Data shown:
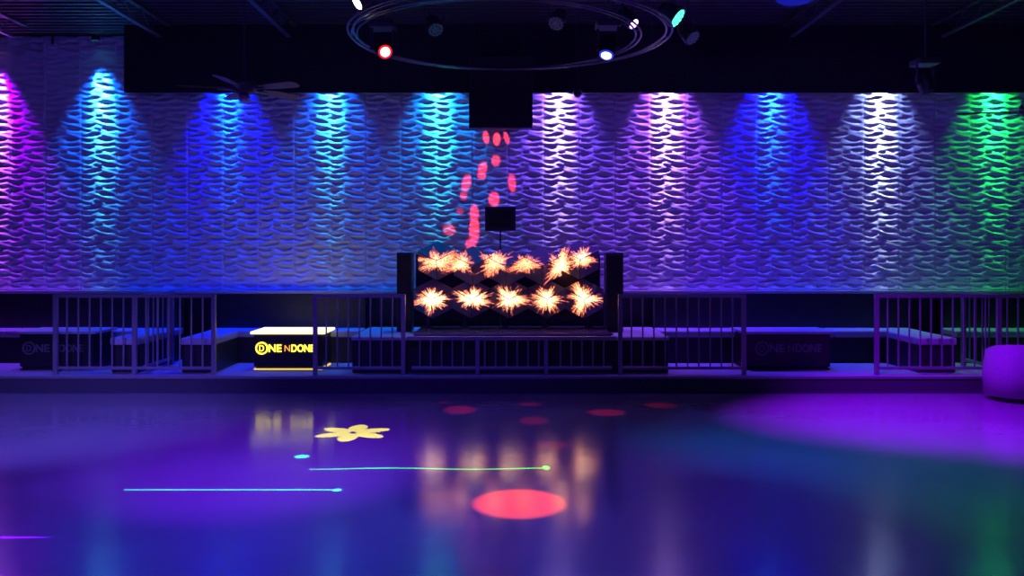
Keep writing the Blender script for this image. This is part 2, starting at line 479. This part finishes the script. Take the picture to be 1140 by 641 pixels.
railing('low railing section in front of the DJ booth plinth', X_(455.5), X_(684), [(X_(684)-X_(455.5))/3, (X_(684)-X_(455.5))*2/3], ztop=PF+.465)
railing('tall railing panel just right of the DJ booth', X_(690.5), X_(828), [0, X_(828)-X_(690.5)])
railing('long railing panel at the far right', X_(976), 8.9, [0, X_(1112)-X_(976), 8.8-X_(976)])
railing('short railing running back behind the far right panel', X_(1112), 0, [.75], y0=RY+.06, y1=11.15)
railing('railing panel cut off by the left edge of the photo', -8.95, X_(-80), [0, X_(-80)+8.95])

# ------------------------------------------------------------ lights helpers
def spot(name, loc, target, col, power, angle, blend=.5, rad=.05):
    l = bpy.data.lights.new(name, 'SPOT'); l.color = col; l.energy = power
    l.spot_size = math.radians(angle); l.spot_blend = blend; l.shadow_soft_size = rad
    o = bpy.data.objects.new(name, l); C.objects.link(o); o.location = loc
    o.rotation_euler = (Vector(target)-Vector(loc)).to_track_quat('-Z', 'Y').to_euler()
    return o
def point(name, loc, col, power, rad=.1):
    l = bpy.data.lights.new(name, 'POINT'); l.color = col; l.energy = power; l.shadow_soft_size = rad
    o = bpy.data.objects.new(name, l); C.objects.link(o); o.location = loc
    return o

# ------------------------------------------------------------ wall washers
WASH = [  # px, core colour, spill colour, core power, spill power, words
    (-3, (.62, .14, 1.0), (.28, .0, 1.0), 2000, 600, 'violet'),
    (115, (.05, .55, 1.0), (.003, .10, 1.0), 1300, 420, 'sky blue'),
    (256, (.003, .20, 1.0), (.001, .004, 1.0), 600, 950, 'deep blue'),
    (370, (.03, .48, 1.0), (.003, .09, 1.0), 1200, 420, 'azure'),
    (489, (.03, .75, 1.0), (.002, .20, .9), 1300, 420, 'cyan'),
    (622, (.48, .30, 1.0), (.16, .06, 1.0), 2000, 560, 'white violet'),
    (741, (.66, .34, 1.0), (.28, .07, 1.0), 1900, 520, 'pink violet'),
    (858, (.01, .20, 1.0), (.003, .004, 1.0), 650, 950, 'blue'),
    (979, (.50, .62, .95), (.14, .19, .62), 2000, 420, 'cool white'),
    (1104, (.01, 1.0, .14), (.002, .50, .05), 1100, 330, 'green'),
]
WHERE = {'violet': 'at the left edge', 'sky blue': 'left of the valance end', 'deep blue': 'behind the wooden fan',
         'azure': 'next right of the wooden fan', 'cyan': 'just left of the hanging box', 'white violet': 'just right of the hanging box',
         'pink violet': 'left of the blue one', 'blue': 'between pink violet and white', 'cool white': 'left of the green one', 'green': 'near the right edge'}
for px, col, scol, pw, spw, word in WASH:
    X = (px-570)/79.0
    t = thing('wall_washer', 'small wall washer shining %s light down the panels, %s' % (word, WHERE[word]), 'light fixture', (X, 11.80, ZC-.02), 'wall washers above the panels')
    bm = bmesh.new()
    lathe(bm, [(.05, -.03), (.055, -.10), (.05, -.10), (.045, -.04)], 16, cap=False); obj('housing', bm, M['fix'], t)
    bm = bmesh.new(); lathe(bm, [(.044, -.06), (.044, -.07)], 16); obj('lens', bm, emis('lens_'+word.replace(' ', '_'), col, 6), t)
    bm = bmesh.new(); bx(bm, -.012, .012, -.02, .02, -.03, 0); obj('bracket', bm, M['fix'], t)
    w_ = word.replace(' ', '_')
    spot('wash_'+w_, (X, 11.76, ZC-.125), (X, 11.93, 1.6), scol, spw*1.5, 62, 1.0, .03)
    for dx in (-.055, .055):
        spot('wash_core_'+w_, (X+dx, 11.83, ZC-.125), (X+dx, 12.0, 3.72), col, pw*.85, 20, 1.0, .03)

# ------------------------------------------------------------ circular trusses
def ring_truss(label, cx, cy, R, z, hang):
    t = thing('circular_truss', label, 'truss', (cx, cy, z), 'circular trusses under the ceiling')
    for rr in (R, R-.055):
        bm = bmesh.new(); ringtube(bm, (0, 0, 0), rr, .011, 120, 6); obj('chord', bm, M['truss'], t, True)
    for i in range(24):
        a = 2*PI*i/24; b = a+.035
        tube_obj('strut', M['truss'], t, ((R-.01)*math.cos(a), (R-.01)*math.sin(a), 0), ((R-.045)*math.cos(b), (R-.045)*math.sin(b), 0), .005, 6)
    for a in hang:
        x, y = (R-.027)*math.cos(a), (R-.027)*math.sin(a)
        tube_obj('hanger_cable', M['truss'], t, (x, y, .005), (x, y, ZC-z), .003, 6)
ring_truss('larger of the two dark circular trusses under the ceiling', -.02, 8.5, 1.59, CZ+2.12, (.3, 2.5, 4.7))
ring_truss('smaller dark circular truss set just above and behind the larger one', -.16, 8.96, 1.5, CZ+2.20, (.9, 3.0, 5.2))

# ------------------------------------------------------------ ceiling joists
for i, (X, y0) in enumerate([(-6.5, 4), (-4.58, 4), (-2.9, 4), (3.64, 4), (5.6, 4)]):
    words = ['far left, above the purple washed panels', 'second from the left', 'just left of the trusses', 'first to the right of the trusses', 'farthest right'][i]
    t = thing('ceiling_joist', 'dark steel joist running under the ceiling, ' + words, 'joist', (X, 0, ZC), 'steel joists under the ceiling')
    box_obj('top_chord', M['joist'], t, -.035, .035, y0, VY-.05, -.03, -.002)
    box_obj('bottom_chord', M['joist'], t, -.03, .03, y0+.3, VY-.35, -.25, -.225)
    bm = bmesh.new(); y = y0+.3; up = False
    while y < VY-.6:
        tube(bm, (0, y, -.22 if not up else -.03), (0, y+.25, -.03 if not up else -.22), .009, 6); y += .25; up = not up
    obj('web', bm, M['joist'], t)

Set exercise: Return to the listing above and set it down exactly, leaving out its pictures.

The completed task:
Keep writing the Blender script for this image. This is part 2, starting at line 479. This part finishes the script. Take the picture to be 1140 by 641 pixels.
railing('low railing section in front of the DJ booth plinth', X_(455.5), X_(684), [(X_(684)-X_(455.5))/3, (X_(684)-X_(455.5))*2/3], ztop=PF+.465)
railing('tall railing panel just right of the DJ booth', X_(690.5), X_(828), [0, X_(828)-X_(690.5)])
railing('long railing panel at the far right', X_(976), 8.9, [0, X_(1112)-X_(976), 8.8-X_(976)])
railing('short railing running back behind the far right panel', X_(1112), 0, [.75], y0=RY+.06, y1=11.15)
railing('railing panel cut off by the left edge of the photo', -8.95, X_(-80), [0, X_(-80)+8.95])

# ------------------------------------------------------------ lights helpers
def spot(name, loc, target, col, power, angle, blend=.5, rad=.05):
    l = bpy.data.lights.new(name, 'SPOT'); l.color = col; l.energy = power
    l.spot_size = math.radians(angle); l.spot_blend = blend; l.shadow_soft_size = rad
    o = bpy.data.objects.new(name, l); C.objects.link(o); o.location = loc
    o.rotation_euler = (Vector(target)-Vector(loc)).to_track_quat('-Z', 'Y').to_euler()
    return o
def point(name, loc, col, power, rad=.1):
    l = bpy.data.lights.new(name, 'POINT'); l.color = col; l.energy = power; l.shadow_soft_size = rad
    o = bpy.data.objects.new(name, l); C.objects.link(o); o.location = loc
    return o

# ------------------------------------------------------------ wall washers
WASH = [  # px, core colour, spill colour, core power, spill power, words
    (-3, (.62, .14, 1.0), (.28, .0, 1.0), 2000, 600, 'violet'),
    (115, (.05, .55, 1.0), (.003, .10, 1.0), 1300, 420, 'sky blue'),
    (256, (.003, .20, 1.0), (.001, .004, 1.0), 600, 950, 'deep blue'),
    (370, (.03, .48, 1.0), (.003, .09, 1.0), 1200, 420, 'azure'),
    (489, (.03, .75, 1.0), (.002, .20, .9), 1300, 420, 'cyan'),
    (622, (.48, .30, 1.0), (.16, .06, 1.0), 2000, 560, 'white violet'),
    (741, (.66, .34, 1.0), (.28, .07, 1.0), 1900, 520, 'pink violet'),
    (858, (.01, .20, 1.0), (.003, .004, 1.0), 650, 950, 'blue'),
    (979, (.50, .62, .95), (.14, .19, .62), 2000, 420, 'cool white'),
    (1104, (.01, 1.0, .14), (.002, .50, .05), 1100, 330, 'green'),
]
WHERE = {'violet': 'at the left edge', 'sky blue': 'left of the valance end', 'deep blue': 'behind the wooden fan',
         'azure': 'next right of the wooden fan', 'cyan': 'just left of the hanging box', 'white violet': 'just right of the hanging box',
         'pink violet': 'left of the blue one', 'blue': 'between pink violet and white', 'cool white': 'left of the green one', 'green': 'near the right edge'}
for px, col, scol, pw, spw, word in WASH:
    X = (px-570)/79.0
    t = thing('wall_washer', 'small wall washer shining %s light down the panels, %s' % (word, WHERE[word]), 'light fixture', (X, 11.80, ZC-.02), 'wall washers above the panels')
    bm = bmesh.new()
    lathe(bm, [(.05, -.03), (.055, -.10), (.05, -.10), (.045, -.04)], 16, cap=False); obj('housing', bm, M['fix'], t)
    bm = bmesh.new(); lathe(bm, [(.044, -.06), (.044, -.07)], 16); obj('lens', bm, emis('lens_'+word.replace(' ', '_'), col, 6), t)
    bm = bmesh.new(); bx(bm, -.012, .012, -.02, .02, -.03, 0); obj('bracket', bm, M['fix'], t)
    w_ = word.replace(' ', '_')
    spot('wash_'+w_, (X, 11.76, ZC-.125), (X, 11.93, 1.6), scol, spw*1.5, 62, 1.0, .03)
    for dx in (-.055, .055):
        spot('wash_core_'+w_, (X+dx, 11.83, ZC-.125), (X+dx, 12.0, 3.72), col, pw*.85, 20, 1.0, .03)

# ------------------------------------------------------------ circular trusses
def ring_truss(label, cx, cy, R, z, hang):
    t = thing('circular_truss', label, 'truss', (cx, cy, z), 'circular trusses under the ceiling')
    for rr in (R, R-.055):
        bm = bmesh.new(); ringtube(bm, (0, 0, 0), rr, .011, 120, 6); obj('chord', bm, M['truss'], t, True)
    for i in range(24):
        a = 2*PI*i/24; b = a+.035
        tube_obj('strut', M['truss'], t, ((R-.01)*math.cos(a), (R-.01)*math.sin(a), 0), ((R-.045)*math.cos(b), (R-.045)*math.sin(b), 0), .005, 6)
    for a in hang:
        x, y = (R-.027)*math.cos(a), (R-.027)*math.sin(a)
        tube_obj('hanger_cable', M['truss'], t, (x, y, .005), (x, y, ZC-z), .003, 6)
ring_truss('larger of the two dark circular trusses under the ceiling', -.02, 8.5, 1.59, CZ+2.12, (.3, 2.5, 4.7))
ring_truss('smaller dark circular truss set just above and behind the larger one', -.16, 8.96, 1.5, CZ+2.20, (.9, 3.0, 5.2))

# ------------------------------------------------------------ ceiling joists
for i, (X, y0) in enumerate([(-6.5, 4), (-4.58, 4), (-2.9, 4), (3.64, 4), (5.6, 4)]):
    words = ['far left, above the purple washed panels', 'second from the left', 'just left of the trusses', 'first to the right of the trusses', 'farthest right'][i]
    t = thing('ceiling_joist', 'dark steel joist running under the ceiling, ' + words, 'joist', (X, 0, ZC), 'steel joists under the ceiling')
    box_obj('top_chord', M['joist'], t, -.035, .035, y0, VY-.05, -.03, -.002)
    box_obj('bottom_chord', M['joist'], t, -.03, .03, y0+.3, VY-.35, -.25, -.225)
    bm = bmesh.new(); y = y0+.3; up = False
    while y < VY-.6:
        tube(bm, (0, y, -.22 if not up else -.03), (0, y+.25, -.03 if not up else -.22), .009, 6); y += .25; up = not up
    obj('web', bm, M['joist'], t)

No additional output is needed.